AirBnB Blocks Reservations to Prevent Party Houses

By Hannah Claire Brimelow

Tens of thousands of reservations have been canceled by AirBnB in a year following its “global party ban.”

“What we care most about is trying to stop any kind of disruptive gathering. The open invite gatherings are a big priority for us, the ones where the host of the party doesn’t know everyone who is showing up,” Ben Breit, global trust communications lead for the company told the Denver Post. 

The reservation system blocks what it regards as “suspicious reservation” – meaning it will simply not process the booking request. Breit says criteria includes being a person under 25 with a history of negative reviews. A young person renting a small space or outside a major city would not be blocked by the system. 

“Airbnb first announced a ban on some young adults booking rentals close to where they live in a July 2020 press release, which led to more than 770,000 blocked reservations across the US and Canada, the company said in October last year,” Business Insider reports.  

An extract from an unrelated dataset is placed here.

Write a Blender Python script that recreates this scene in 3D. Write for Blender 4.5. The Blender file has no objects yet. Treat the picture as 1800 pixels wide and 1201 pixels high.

The exact number of reversed or blocked reservations is not clear. It has been projected to be between 20,000 to 50,000 domestically during the past year. 

According to The Verge, the total figure includes: 7,000 in Dallas, 6,000 in San Diego, 5,100 in Charlotte, 5,000 Phoenix, 4,500 in Las Vegas, 4,500 in Seattle, 3,800 in Austin 3,500 in St. Louis, 3,000 in Columbus, 2,700 in New Orleans, 2,600 in Denver, 2,600 in Portland, 2,000 people in Cincinnati, 1,800 in Salt Lake City, and 1,500 in Albuquerque. 

AirBnB suggested the numbers many be inflated as some customers may have tried to make multiple bookings.  

The company’s motivation for the ban is also complex. In a statement released last August, AirBnB stressed the necessity of following social distancing practices. The ‘event-friendly’ search filter was removed on its website. It claimed some customers were using the short-term rentals to avoid local mandates.  

Some have chosen to take bar and club behavior to homes, sometimes rented through our platform. We think such conduct is incredibly irresponsible – we do not want that type of business, and anyone engaged in or allowing that behavior does not belong on our platform,” the company said 

It conceded that the ban of suspected ‘party houses’ began in 2019. Party houses are “listings that create persistent neighborhood nuisance.” 

CEO Brian Chesky tweeted about the ban in November of 2019 after five people were shot at a Halloween party hosted at a San Francisco-area AirBnB. He said “We must do better, and we will. This is unacceptable.” 

However, the mother of 23-year-old Raymon Hill, who was killed in the incident, did not hear from the company until her lawyer, Jesse Danoff, publicly criticized AirBnB.  

“The only thing that really motivates them is the threat or potential threat of bad PR or a nightmare in the press,” Danoff said to Bloomberg Business. The website recently reported on the company’s secret safety team responsible for soothing guests and covering potential public relations scandals. Nick Shapiro, a former deputy chief of staff at the Central Intelligence Agency and National Security Council adviser in the Obama White House, works as the crisis manager. 

This June, two teenagers were shot at an AirBnB party that had over 100 attendees in Texas. The part house ban is still in place.